* GIVEN EXERCISE
Lines containing the word "scene" should be extracted in full.

[Entries from a dataset]

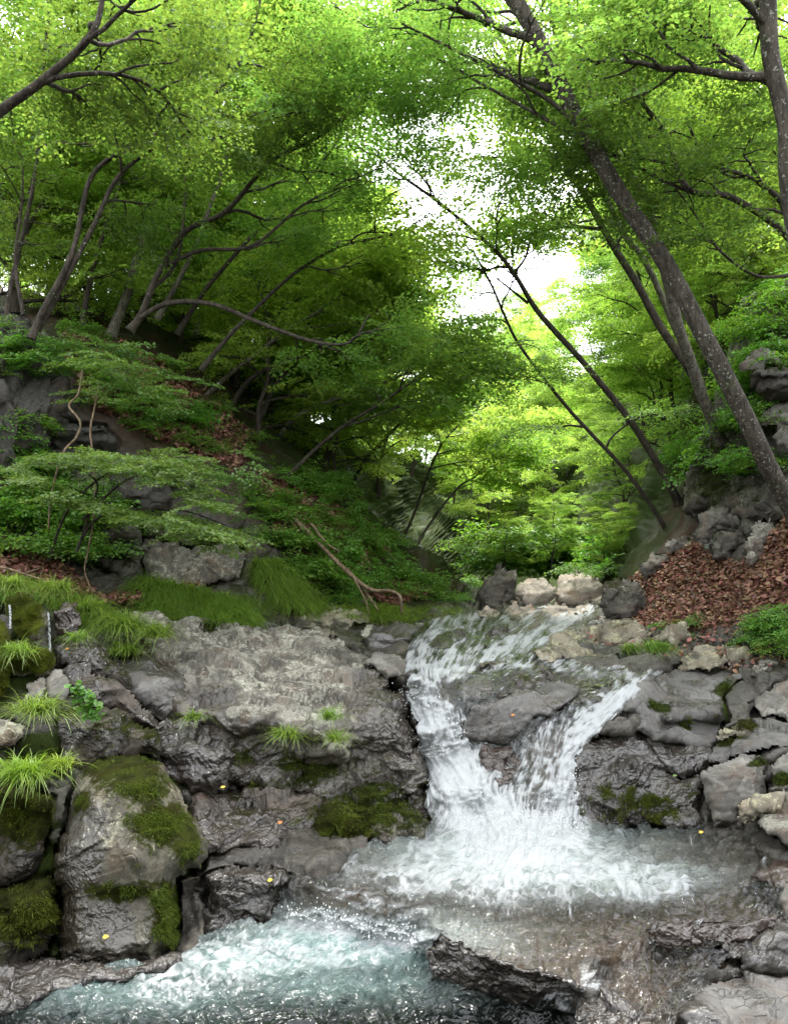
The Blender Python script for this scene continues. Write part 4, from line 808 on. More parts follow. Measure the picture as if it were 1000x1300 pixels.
def make_heroes():
    Rt = (-.55, -.1, 0); Lf = (.55, -.1, 0)
    hero('big dark leaning tree with a lichen spotted trunk rising from the right bank', [(1020,680,8.3),(1000,640,8.2),(960,560,8.0),(900,450,7.9),(850,352,7.8),(800,270,7.7),(750,180,7.6),(700,90,7.5),(650,0,7.4),(600,-100,7.3),(550,-200,7.2)], .155, .115, 1, 'spotted', 'maple', t0=.6, limbs=8, L=(1.6,2.8), bias=(-.2,.6,0), k=16, leafy=.7,
         extra=[([(745,175,7.6),(700,130,7.5),(640,95,7.3),(570,60,7.2),(510,30,7.1)], .035, 4), ([(752,185,7.6),(690,150,7.8),(600,100,7.9),(530,60,8.0)], .03, 4)])
    hero('paler slim tree leaning just behind the big spotted trunk', [(930,600,11.),(912,555,10.6),(890,500,10.2),(876,450,9.9),(858,400,9.6),(838,330,9.3),(815,255,9.),(778,195,8.8),(745,110,8.5),(715,40,8.4),(690,-60,8.3),(660,-160,8.2)], .125, .07, 2, 'pale', 'maple', t0=.55, limbs=7, bias=Rt, leafy=.75)
    hero('dark thin tree crossing left of the big spotted trunk', [(925,590,11.3),(888,500,11.2),(860,450,11),(830,400,11),(800,345,11),(770,295,11),(740,245,11),(710,190,11),(680,130,11),(640,60,11),(600,-20,11)], .11, .05, 3, 'bark', 'maple', t0=.4, limbs=9, bias=Rt, kind='mid')
    hero('light barked thin tree between the dark thin tree and the big trunk', [(935,620,11.8),(905,530,11.6),(880,460,11.5),(860,420,11.5),(820,330,11.5),(795,295,11.5),(765,240,11.5),(735,180,11.5),(715,100,11.5),(705,20,11.5),(700,-60,11.5)], .09, .05, 4, 'pale', 'lime', t0=.45, limbs=8, bias=Rt, kind='mid')
    hero('slender tree whose bare trunk crosses to the sky gap at centre', [(862,640,12.3),(850,615,12.2),(800,535,12),(740,460,12),(685,400,11.8),(655,350,11.6),(625,315,11.5),(555,255,11.2),(500,215,11)], .105, .03, 5, 'bark', 'maple', t0=.6, limbs=7, L=(1.,1.8), bias=Rt, nsub=5, leafy=.8,
         extra=[([(670,385,11.8),(645,365,11.8),(628,352,11.8)], .03, 1)])
    hero('thin dark sapling trunk curving up left of the slender bare tree', [(845,680,12.8),(838,662,12.7),(795,600,12.6),(750,550,12.5),(710,505,12.5),(660,440,12.4),(640,400,12.3),(625,365,12.2),(600,320,12)], .065, .025, 6, 'bark', 'maple', t0=.3, limbs=8, L=(.9,1.7), bias=Rt, nsub=5)
    hero('thick spotted trunk at the upper right edge', [(1045,470,6.3),(1030,400,6.2),(1002,240,6.),(990,130,6.),(974,0,5.9),(958,-120,5.8)], .125, .10, 7, 'spotted', 'maple', t0=.6, limbs=6, L=(1.4,2.2), bias=(-.9,.5,0), flare=.2)
    hero('tree with forked dark limbs reaching in from the right edge', [(1040,430,8.4),(1020,360,8.3),(1000,300,8.2),(930,252,8),(872,238,7.8),(848,170,7.7),(810,125,7.6),(770,60,7.5)], .075, .03, 8, 'bark', 'deep', t0=.45, limbs=8, L=(1.1,1.9), bias=(-.5,0,0),
         extra=[([(1010,330,8.2),(995,262,8.1),(950,225,8.0),(897,205,7.9),(870,150,7.8)], .05, 4), ([(1000,350,8.3),(960,350,8.2),(915,320,8.1),(880,270,8.0),(840,215,7.9)], .022, 4)])
    # left bank
    hero('dark limb sweeping in at the upper left corner from a tree outside the picture', [(-260,640,5.6),(-180,420,5.4),(-90,230,5.2),(0,145,5.1),(60,100,5.0),(118,48,4.9),(135,0,4.9),(150,-90,4.8)], .085, .018, 11, 'bark', 'deep', t0=.5, limbs=8, L=(.9,1.6), bias=(.2,.3,0), sc=.85, leafy=.5)
    hero('twin stemmed dark maple arching from the left cliff top', [(40,430,8.6),(55,395,8.6),(90,320,8.6),(115,225,8.5),(165,185,8.3),(240,150,8.1),(290,100,8.),(320,45,7.9),(340,-40,7.8)], .058, .02, 12, 'bark', 'deep', t0=.4, limbs=8, L=(1.1,2.), bias=Lf, leafy=.5,
         extra=[([(48,420,8.7),(75,370,8.7),(120,285,8.6),(150,225,8.5),(200,185,8.4),(240,160,8.3)], .05, 3), ([(30,400,8.8),(20,330,8.8),(28,260,8.8),(30,200,8.8)], .03, 3)])
    hero('pale grey thick trunk rising behind the dark stems on the left', [(140,430,11.6),(155,390,11.6),(175,320,11.6),(195,260,11.6),(222,205,11.5),(245,150,11.4),(262,60,11.3),(270,-60,11.2)], .115, .06, 13, 'pale', 'maple', t0=.55, limbs=7, L=(1.5,2.6), bias=Lf, kind='mid', leafy=.6)
    hero('curving dark maple with a long low limb over the slope', [(165,420,10.),(180,398,10.),(200,345,9.9),(235,295,9.7),(285,270,9.5),(325,225,9.3),(350,200,9.2),(415,165,9.),(470,110,8.8),(500,30,8.6)], .078, .022, 14, 'bark', 'maple', t0=.4, limbs=8, L=(1.3,2.3), bias=Lf, leafy=.5,
         extra=[([(175,405,10.),(215,385,9.9),(270,386,9.7),(330,410,9.5),(400,434,9.3),(445,434,9.2),(468,400,9.1)], .05, 2), ([(205,340,9.9),(255,318,9.8),(320,312,9.6),(385,260,9.4),(440,235,9.2)], .04, 4), ([(190,370,10),(225,330,10),(235,240,10),(232,150,9.9),(245,60,9.8)], .035, 4)])
    mids = [
     ('thin trunk leaning right, leftmost of the mid slope trunks', [(240,525,12.5),(280,485,12.4),(350,430,12.2),(420,385,12),(490,340,11.8)], .07),
     ('thin trunk bending right above the dry slope', [(278,545,13),(320,480,12.9),(395,445,12.7),(470,400,12.5),(530,350,12.3)], .075),
     ('straight slim trunk behind the bending one on the slope', [(310,580,13.5),(345,500,13.4),(380,445,13.3),(405,370,13.2),(430,290,13)], .085),
     ('forked trunk with a limb reaching right in the slope wood', [(335,585,14),(345,570,14),(380,525,14),(445,500,13.8),(500,480,13.6),(545,455,13.4)], .11),
     ('long thin leaning trunk nearest the stream in the slope wood', [(335,635,12),(380,590,12),(430,545,12),(500,500,11.8),(560,460,11.6)], .06),
     ('upright brown trunk in the middle of the slope wood', [(412,600,15),(418,560,15),(425,500,15),(430,420,14.8),(445,330,14.5)], .09),
     ('slim upright trunk right of the brown one in the slope wood', [(378,585,16),(390,540,16),(402,480,16),(415,400,16)], .08),
     ('slender trunk leaning over the stream at the end of the slope wood', [(440,640,16),(460,590,15.8),(500,545,15.5),(545,500,15),(580,460,14.6)], .07),
     ('low forked dark tree beyond the wood on the left shore', [(505,690,17),(520,665,17),(545,600,16.8),(560,565,16.6),(590,530,16.4)], .06),
     ('dark branching shrub like tree at the bend of the stream', [(530,690,18),(545,665,18),(575,625,17.8),(602,605,17.6),(625,580,17.4)], .055)]
    mids += [
     ('thin arching stem from the cliff top, far left of the slope wood', [(8,410,9.4),(22,330,9.3),(40,250,9.2),(52,160,9.),(60,60,8.9),(70,-30,8.8)], .05),
     ('thin pale stem rising between the twin stemmed maple and the grey trunk', [(105,415,11),(120,340,11),(150,240,10.9),(170,130,10.8),(168,20,10.7)], .06),
     ('slim stem fanning right above the curving dark maple', [(200,405,11.5),(240,330,11.3),(275,240,11),(300,150,10.8),(318,60,10.6),(330,-40,10.5)], .06),
     ('slender stem leaning far right behind the curving dark maple', [(225,425,12),(270,355,11.8),(330,290,11.5),(390,230,11.2),(440,160,11),(470,80,10.8)], .06),
     ('thin stem bowed over the dry slope towards the sky gap', [(255,470,11),(320,395,10.8),(385,340,10.5),(440,310,10.3),(490,300,10.2)], .05),
     ('thin upright stem at the crest right of the grey trunk', [(250,425,14),(262,360,14),(270,280,14),(290,180,13.8),(300,90,13.6)], .07)]
    for i, (lab, p, rad) in enumerate(mids):
        hero(lab, p, rad, .025, 40 + i, 'bark' if i % 3 else 'pale', ('lime', 'maple', 'lime')[i % 3], t0=.5, limbs=5, L=(1.,1.8), bias=Lf, kind='mid', nsub=5, leafy=.45)
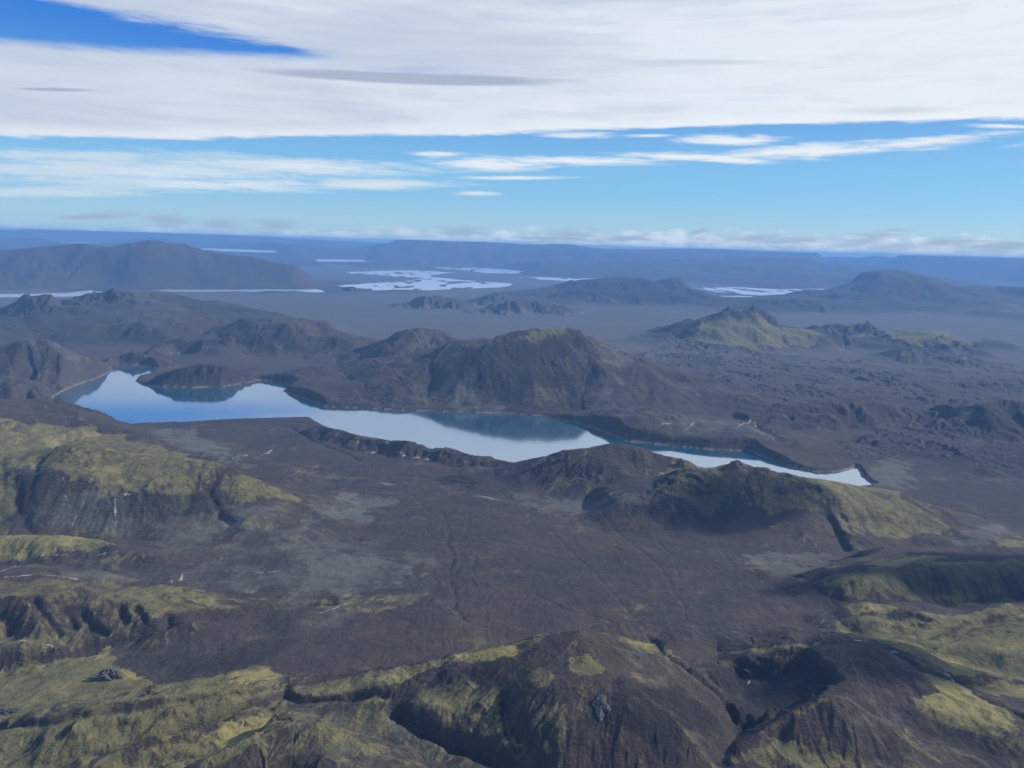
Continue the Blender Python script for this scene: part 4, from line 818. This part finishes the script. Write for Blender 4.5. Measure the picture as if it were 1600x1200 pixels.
# rock outcrops standing on the moss and on the crests
def rock_material():
    m = bpy.data.materials.new('grey rock'); m.use_nodes = True; t = NT(m.node_tree)
    bs = m.node_tree.nodes['Principled BSDF']; P = t.new('ShaderNodeNewGeometry').outputs['Position']
    t.l.new(t.mix(t.ss(t.noise(P, .35, 6, .7), .35, .65), (.045, .042, .040), (.17, .155, .14)), bs.inputs['Base Color']); bs.inputs['Roughness'].default_value = .95
    b = t.new('ShaderNodeBump'); b.inputs['Distance'].default_value = 1.0; t.l.new(t.noise(P, .5, 6, .7), b.inputs['Height']); t.l.new(b.outputs[0], bs.inputs['Normal']); return m
MR = rock_material()
def outcrop(nm, label, u, v, rx, ry, rz, jag, seed):
    x0, y0 = hit(u, v); n, mm = 54, 20
    T, Pp = np.meshgrid(np.linspace(0, 2 * PI, n, endpoint=False), np.linspace(-.35, PI / 2, mm))
    ux, uy, uz = np.cos(Pp) * np.cos(T), np.cos(Pp) * np.sin(T), np.sin(Pp)
    k = 1.0
    r = 1 + jag * (.55 * perlin(ux * 2 + uz, uy * 2, seed) + .5 * (.5 - np.abs(perlin(ux * 5 + uz * 2, uy * 5 - uz, seed + 1))) + .4 * (.5 - np.abs(perlin(ux * 11, uy * 11 + uz * 4, seed + 2))))
    px_, py_ = x0 + ux * r * rx, y0 + uy * r * ry
    gz = np.array([[sample(Z, float(a), float(b)) for a, b in zip(ra, rb)] for ra, rb in zip(px_, py_)])
    pz_ = gz + np.maximum(uz, -.3) * r * rz
    vs = np.stack([px_, py_, pz_], -1).reshape(-1, 3)
    fs = [(a * n + b, a * n + (b + 1) % n, (a + 1) * n + (b + 1) % n, (a + 1) * n + b) for a in range(mm - 1) for b in range(n)]
    me = bpy.data.meshes.new(nm); me.from_pydata([tuple(map(float, p)) for p in vs], [], fs); me.materials.append(MR); me.update()
    o = bpy.data.objects.new(nm, me); S.collection.objects.link(o); tag(o, None, label, 'rock outcrop')
outcrop('rock_outcrop', 'grey boulder strewn knoll on the olive slope at lower left', 168, 1058, 22, 16, 12, .9, 801)
outcrop('rock_outcrop', 'low rubble of grey rocks at the left edge of the olive slope', 10, 1112, 16, 8, 4, 1.0, 811)
outcrop('rock_outcrop', 'cracked grey rock rib on the dark ash hill at bottom centre', 940, 1102, 9, 16, 5, 1.0, 821)
outcrop('rock_spire', 'small pointed crag on the crest of the brown hill before the lake', 886, 717, 10, 9, 24, .7, 831)
outcrop('rock_spire', 'lower notched crag left of the pointed one on the brown hill crest', 858, 724, 12, 9, 19, .9, 841)
outcrop('rock_spire', 'small knob of rock on the crest right of the brown hill top', 1063, 727, 14, 10, 20, .8, 851)
outcrop('rock_spire', 'rounded rock cap on the crest of the mossy hill by the narrow lake end', 1152, 726, 30, 18, 12, .6, 861)
def cloud(gx_, gy_, rx, ry, rz, zc, dens, seed, label):
    # unseen shallow cumulus, added to cast shade on the ground at gx_, gy_
    k = zc / math.tan(SUN_EL); cx, cy = gx_ + k * math.sin(SUN_AZ), gy_ + k * math.cos(SUN_AZ)
    n, mth = 56, 22; vs, fs = [], []
    th = np.linspace(0, 2 * PI, n, endpoint=False); ph = np.linspace(-PI / 2, PI / 2, mth)
    T, Pp = np.meshgrid(th, ph); ux, uy, uz = np.cos(Pp) * np.cos(T), np.cos(Pp) * np.sin(T), np.sin(Pp)
    r = 1 + .38 * perlin(ux * 1.6 + uz, uy * 1.6 - uz, seed) + .28 * perlin(ux * 4 + uz * 2, uy * 4 + 2, seed + 1) + .12 * perlin(ux * 9, uy * 9 + uz * 3, seed + 2)
    zz = np.where(uz > 0, uz * r, uz * .35)
    pts = np.stack([cx + ux * r * rx, cy + uy * r * ry, zc + zz * rz], -1).reshape(-1, 3)
    for a in range(mth - 1):
        for b in range(n): fs.append((a * n + b, a * n + (b + 1) % n, (a + 1) * n + (b + 1) % n, (a + 1) * n + b))
    m = bpy.data.materials.get('cloud') or bpy.data.materials.new('cloud'); m.use_nodes = True; t = NT(m.node_tree); t.n.clear()
    o_ = t.new('ShaderNodeOutputMaterial'); v = t.new('ShaderNodeVolumePrincipled'); v.inputs['Color'].default_value = (1, 1, 1, 1); v.inputs['Density'].default_value = dens
    t.l.new(v.outputs[0], o_.inputs['Volume'])
    me = bpy.data.meshes.new('cloud'); me.from_pydata([tuple(map(float, p)) for p in pts], [], fs); me.materials.append(m); me.update()
    o = bpy.data.objects.new('cloud', me); S.collection.objects.link(o); tag(o, 'stuff', label, 'cloud')
for i, (u, v, rx, ry, dens) in enumerate([(1450, 905, 400, 100, .010), (1085, 795, 220, 140, .009), (1210, 1075, 150, 90, .012)]):
    p = hit(u, v); cloud(p[0], p[1], rx, ry, 130 + .1 * rx, 1300 + 25 * i, dens, 900 + 7 * i, ['long white cloud added out of view to shade the flat moss hill', 'broad round white cloud added out of view to shade the gullied left face', 'small white cloud added out of view to shade the black hollow'][i])
print('done', time.time() - T0)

* RESPONSE
The Blender Python script for this scene continues. Write part 4, from line 808 on. More parts follow. Measure the picture as if it were 1000x1300 pixels.
Continue the Blender Python script for this scene: part 4, from line 818. This part finishes the script. Write for Blender 4.5. Measure the picture as if it were 1600x1200 pixels.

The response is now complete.